**EXERCISE AIM**
Return the listing below unchanged, minus its pictures.

──────── SUPPLIED DATA

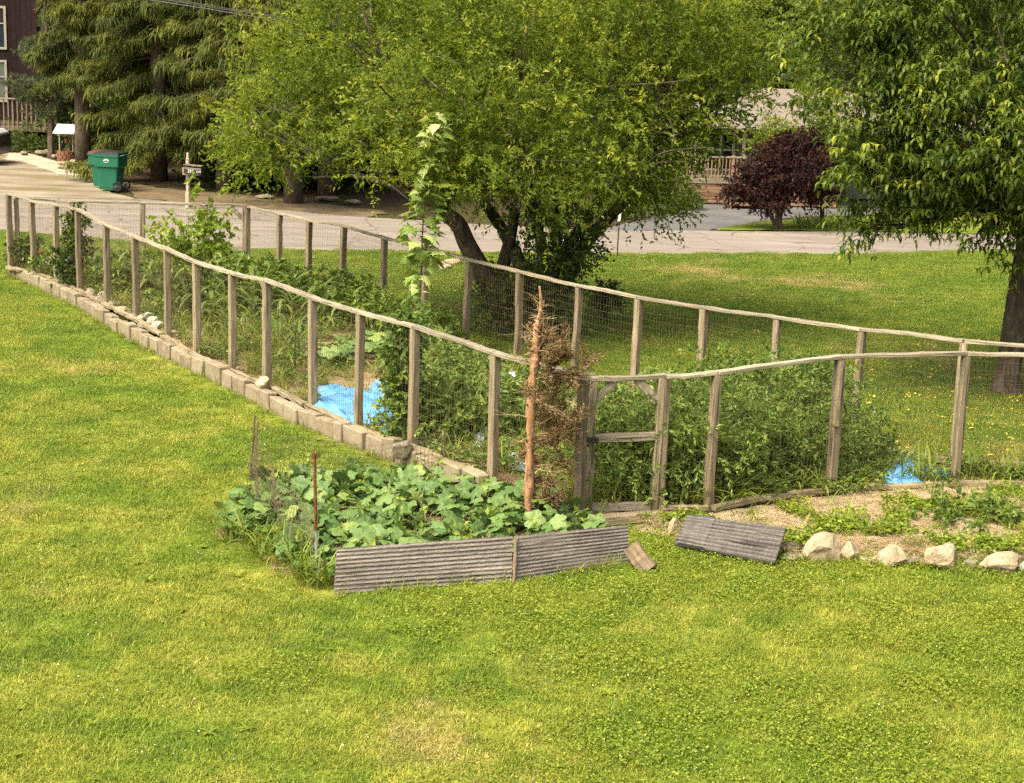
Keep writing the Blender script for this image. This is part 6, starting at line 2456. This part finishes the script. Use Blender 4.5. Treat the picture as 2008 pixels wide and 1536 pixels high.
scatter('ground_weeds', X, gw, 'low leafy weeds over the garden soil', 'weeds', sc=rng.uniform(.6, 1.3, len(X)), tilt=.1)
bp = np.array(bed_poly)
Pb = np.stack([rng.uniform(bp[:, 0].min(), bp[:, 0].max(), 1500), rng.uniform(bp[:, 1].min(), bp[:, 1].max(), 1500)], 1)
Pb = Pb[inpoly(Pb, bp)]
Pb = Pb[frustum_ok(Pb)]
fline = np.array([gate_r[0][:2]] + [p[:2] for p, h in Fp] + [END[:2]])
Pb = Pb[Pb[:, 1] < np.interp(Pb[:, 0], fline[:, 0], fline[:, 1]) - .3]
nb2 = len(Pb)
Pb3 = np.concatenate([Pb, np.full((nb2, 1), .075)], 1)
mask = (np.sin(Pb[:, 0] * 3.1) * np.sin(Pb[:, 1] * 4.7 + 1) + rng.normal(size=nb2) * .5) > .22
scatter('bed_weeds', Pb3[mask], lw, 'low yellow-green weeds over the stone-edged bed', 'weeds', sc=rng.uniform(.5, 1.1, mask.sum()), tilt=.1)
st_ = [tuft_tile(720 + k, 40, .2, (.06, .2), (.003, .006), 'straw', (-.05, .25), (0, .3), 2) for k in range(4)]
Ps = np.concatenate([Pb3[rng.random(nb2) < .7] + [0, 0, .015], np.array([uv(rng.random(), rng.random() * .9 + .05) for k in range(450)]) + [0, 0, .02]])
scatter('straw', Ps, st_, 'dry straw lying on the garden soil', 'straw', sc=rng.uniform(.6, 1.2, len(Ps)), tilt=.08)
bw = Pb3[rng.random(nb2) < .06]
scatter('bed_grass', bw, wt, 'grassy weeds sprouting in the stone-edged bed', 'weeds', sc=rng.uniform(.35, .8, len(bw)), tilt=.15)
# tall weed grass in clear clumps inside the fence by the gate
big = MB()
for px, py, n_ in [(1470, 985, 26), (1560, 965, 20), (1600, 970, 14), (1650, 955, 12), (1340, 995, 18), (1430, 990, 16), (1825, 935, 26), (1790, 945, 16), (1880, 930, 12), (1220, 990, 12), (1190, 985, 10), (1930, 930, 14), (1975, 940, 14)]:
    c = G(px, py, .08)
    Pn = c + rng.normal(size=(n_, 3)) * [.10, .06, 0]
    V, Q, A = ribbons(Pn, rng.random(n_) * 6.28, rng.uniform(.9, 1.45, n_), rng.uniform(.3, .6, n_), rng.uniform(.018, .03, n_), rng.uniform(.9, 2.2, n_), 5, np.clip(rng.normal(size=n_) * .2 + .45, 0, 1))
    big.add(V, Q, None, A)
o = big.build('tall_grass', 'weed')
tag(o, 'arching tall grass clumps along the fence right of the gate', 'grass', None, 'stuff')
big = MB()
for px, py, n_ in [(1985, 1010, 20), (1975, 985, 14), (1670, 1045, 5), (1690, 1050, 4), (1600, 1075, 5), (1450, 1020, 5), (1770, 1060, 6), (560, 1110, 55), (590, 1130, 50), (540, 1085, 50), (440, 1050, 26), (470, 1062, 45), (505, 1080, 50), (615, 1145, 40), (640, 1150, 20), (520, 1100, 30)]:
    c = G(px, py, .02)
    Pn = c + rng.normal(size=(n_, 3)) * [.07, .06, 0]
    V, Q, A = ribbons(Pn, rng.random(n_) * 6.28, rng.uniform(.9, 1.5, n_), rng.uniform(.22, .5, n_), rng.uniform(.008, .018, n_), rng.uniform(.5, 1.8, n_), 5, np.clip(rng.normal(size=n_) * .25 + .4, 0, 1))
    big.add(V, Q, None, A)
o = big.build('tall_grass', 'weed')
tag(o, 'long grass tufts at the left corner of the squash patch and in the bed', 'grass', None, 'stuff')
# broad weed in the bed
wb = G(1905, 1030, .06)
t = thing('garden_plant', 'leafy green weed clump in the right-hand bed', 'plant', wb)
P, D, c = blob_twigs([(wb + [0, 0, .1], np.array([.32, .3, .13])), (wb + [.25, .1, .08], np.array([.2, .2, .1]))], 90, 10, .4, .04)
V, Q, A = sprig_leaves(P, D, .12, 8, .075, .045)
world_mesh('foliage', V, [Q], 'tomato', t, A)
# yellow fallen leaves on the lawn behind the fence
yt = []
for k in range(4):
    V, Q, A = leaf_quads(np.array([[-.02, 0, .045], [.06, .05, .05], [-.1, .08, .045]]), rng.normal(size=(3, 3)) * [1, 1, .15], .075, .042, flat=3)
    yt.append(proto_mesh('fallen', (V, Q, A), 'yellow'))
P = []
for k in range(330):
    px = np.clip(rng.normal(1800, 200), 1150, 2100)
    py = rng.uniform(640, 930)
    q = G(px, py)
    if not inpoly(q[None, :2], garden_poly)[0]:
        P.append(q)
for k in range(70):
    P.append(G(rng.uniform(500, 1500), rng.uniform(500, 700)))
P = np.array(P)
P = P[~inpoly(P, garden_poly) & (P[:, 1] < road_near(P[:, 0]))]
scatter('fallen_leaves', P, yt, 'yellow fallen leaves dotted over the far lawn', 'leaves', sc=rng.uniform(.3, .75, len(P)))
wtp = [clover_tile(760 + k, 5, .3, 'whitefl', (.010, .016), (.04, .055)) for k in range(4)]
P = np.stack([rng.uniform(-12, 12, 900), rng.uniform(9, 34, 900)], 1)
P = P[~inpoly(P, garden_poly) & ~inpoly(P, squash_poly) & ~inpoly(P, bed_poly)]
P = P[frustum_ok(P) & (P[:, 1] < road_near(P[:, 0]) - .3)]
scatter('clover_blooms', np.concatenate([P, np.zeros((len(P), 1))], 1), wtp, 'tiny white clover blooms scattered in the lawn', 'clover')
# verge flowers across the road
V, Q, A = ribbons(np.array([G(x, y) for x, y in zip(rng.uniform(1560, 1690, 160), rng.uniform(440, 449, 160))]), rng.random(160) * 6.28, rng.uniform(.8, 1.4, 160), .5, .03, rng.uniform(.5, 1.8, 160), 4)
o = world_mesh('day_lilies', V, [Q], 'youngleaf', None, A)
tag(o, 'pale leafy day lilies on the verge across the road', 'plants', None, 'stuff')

────────────────

**SOLUTION TO THIS PROBLEM**
Keep writing the Blender script for this image. This is part 6, starting at line 2456. This part finishes the script. Use Blender 4.5. Treat the picture as 2008 pixels wide and 1536 pixels high.
scatter('ground_weeds', X, gw, 'low leafy weeds over the garden soil', 'weeds', sc=rng.uniform(.6, 1.3, len(X)), tilt=.1)
bp = np.array(bed_poly)
Pb = np.stack([rng.uniform(bp[:, 0].min(), bp[:, 0].max(), 1500), rng.uniform(bp[:, 1].min(), bp[:, 1].max(), 1500)], 1)
Pb = Pb[inpoly(Pb, bp)]
Pb = Pb[frustum_ok(Pb)]
fline = np.array([gate_r[0][:2]] + [p[:2] for p, h in Fp] + [END[:2]])
Pb = Pb[Pb[:, 1] < np.interp(Pb[:, 0], fline[:, 0], fline[:, 1]) - .3]
nb2 = len(Pb)
Pb3 = np.concatenate([Pb, np.full((nb2, 1), .075)], 1)
mask = (np.sin(Pb[:, 0] * 3.1) * np.sin(Pb[:, 1] * 4.7 + 1) + rng.normal(size=nb2) * .5) > .22
scatter('bed_weeds', Pb3[mask], lw, 'low yellow-green weeds over the stone-edged bed', 'weeds', sc=rng.uniform(.5, 1.1, mask.sum()), tilt=.1)
st_ = [tuft_tile(720 + k, 40, .2, (.06, .2), (.003, .006), 'straw', (-.05, .25), (0, .3), 2) for k in range(4)]
Ps = np.concatenate([Pb3[rng.random(nb2) < .7] + [0, 0, .015], np.array([uv(rng.random(), rng.random() * .9 + .05) for k in range(450)]) + [0, 0, .02]])
scatter('straw', Ps, st_, 'dry straw lying on the garden soil', 'straw', sc=rng.uniform(.6, 1.2, len(Ps)), tilt=.08)
bw = Pb3[rng.random(nb2) < .06]
scatter('bed_grass', bw, wt, 'grassy weeds sprouting in the stone-edged bed', 'weeds', sc=rng.uniform(.35, .8, len(bw)), tilt=.15)
# tall weed grass in clear clumps inside the fence by the gate
big = MB()
for px, py, n_ in [(1470, 985, 26), (1560, 965, 20), (1600, 970, 14), (1650, 955, 12), (1340, 995, 18), (1430, 990, 16), (1825, 935, 26), (1790, 945, 16), (1880, 930, 12), (1220, 990, 12), (1190, 985, 10), (1930, 930, 14), (1975, 940, 14)]:
    c = G(px, py, .08)
    Pn = c + rng.normal(size=(n_, 3)) * [.10, .06, 0]
    V, Q, A = ribbons(Pn, rng.random(n_) * 6.28, rng.uniform(.9, 1.45, n_), rng.uniform(.3, .6, n_), rng.uniform(.018, .03, n_), rng.uniform(.9, 2.2, n_), 5, np.clip(rng.normal(size=n_) * .2 + .45, 0, 1))
    big.add(V, Q, None, A)
o = big.build('tall_grass', 'weed')
tag(o, 'arching tall grass clumps along the fence right of the gate', 'grass', None, 'stuff')
big = MB()
for px, py, n_ in [(1985, 1010, 20), (1975, 985, 14), (1670, 1045, 5), (1690, 1050, 4), (1600, 1075, 5), (1450, 1020, 5), (1770, 1060, 6), (560, 1110, 55), (590, 1130, 50), (540, 1085, 50), (440, 1050, 26), (470, 1062, 45), (505, 1080, 50), (615, 1145, 40), (640, 1150, 20), (520, 1100, 30)]:
    c = G(px, py, .02)
    Pn = c + rng.normal(size=(n_, 3)) * [.07, .06, 0]
    V, Q, A = ribbons(Pn, rng.random(n_) * 6.28, rng.uniform(.9, 1.5, n_), rng.uniform(.22, .5, n_), rng.uniform(.008, .018, n_), rng.uniform(.5, 1.8, n_), 5, np.clip(rng.normal(size=n_) * .25 + .4, 0, 1))
    big.add(V, Q, None, A)
o = big.build('tall_grass', 'weed')
tag(o, 'long grass tufts at the left corner of the squash patch and in the bed', 'grass', None, 'stuff')
# broad weed in the bed
wb = G(1905, 1030, .06)
t = thing('garden_plant', 'leafy green weed clump in the right-hand bed', 'plant', wb)
P, D, c = blob_twigs([(wb + [0, 0, .1], np.array([.32, .3, .13])), (wb + [.25, .1, .08], np.array([.2, .2, .1]))], 90, 10, .4, .04)
V, Q, A = sprig_leaves(P, D, .12, 8, .075, .045)
world_mesh('foliage', V, [Q], 'tomato', t, A)
# yellow fallen leaves on the lawn behind the fence
yt = []
for k in range(4):
    V, Q, A = leaf_quads(np.array([[-.02, 0, .045], [.06, .05, .05], [-.1, .08, .045]]), rng.normal(size=(3, 3)) * [1, 1, .15], .075, .042, flat=3)
    yt.append(proto_mesh('fallen', (V, Q, A), 'yellow'))
P = []
for k in range(330):
    px = np.clip(rng.normal(1800, 200), 1150, 2100)
    py = rng.uniform(640, 930)
    q = G(px, py)
    if not inpoly(q[None, :2], garden_poly)[0]:
        P.append(q)
for k in range(70):
    P.append(G(rng.uniform(500, 1500), rng.uniform(500, 700)))
P = np.array(P)
P = P[~inpoly(P, garden_poly) & (P[:, 1] < road_near(P[:, 0]))]
scatter('fallen_leaves', P, yt, 'yellow fallen leaves dotted over the far lawn', 'leaves', sc=rng.uniform(.3, .75, len(P)))
wtp = [clover_tile(760 + k, 5, .3, 'whitefl', (.010, .016), (.04, .055)) for k in range(4)]
P = np.stack([rng.uniform(-12, 12, 900), rng.uniform(9, 34, 900)], 1)
P = P[~inpoly(P, garden_poly) & ~inpoly(P, squash_poly) & ~inpoly(P, bed_poly)]
P = P[frustum_ok(P) & (P[:, 1] < road_near(P[:, 0]) - .3)]
scatter('clover_blooms', np.concatenate([P, np.zeros((len(P), 1))], 1), wtp, 'tiny white clover blooms scattered in the lawn', 'clover')
# verge flowers across the road
V, Q, A = ribbons(np.array([G(x, y) for x, y in zip(rng.uniform(1560, 1690, 160), rng.uniform(440, 449, 160))]), rng.random(160) * 6.28, rng.uniform(.8, 1.4, 160), .5, .03, rng.uniform(.5, 1.8, 160), 4)
o = world_mesh('day_lilies', V, [Q], 'youngleaf', None, A)
tag(o, 'pale leafy day lilies on the verge across the road', 'plants', None, 'stuff')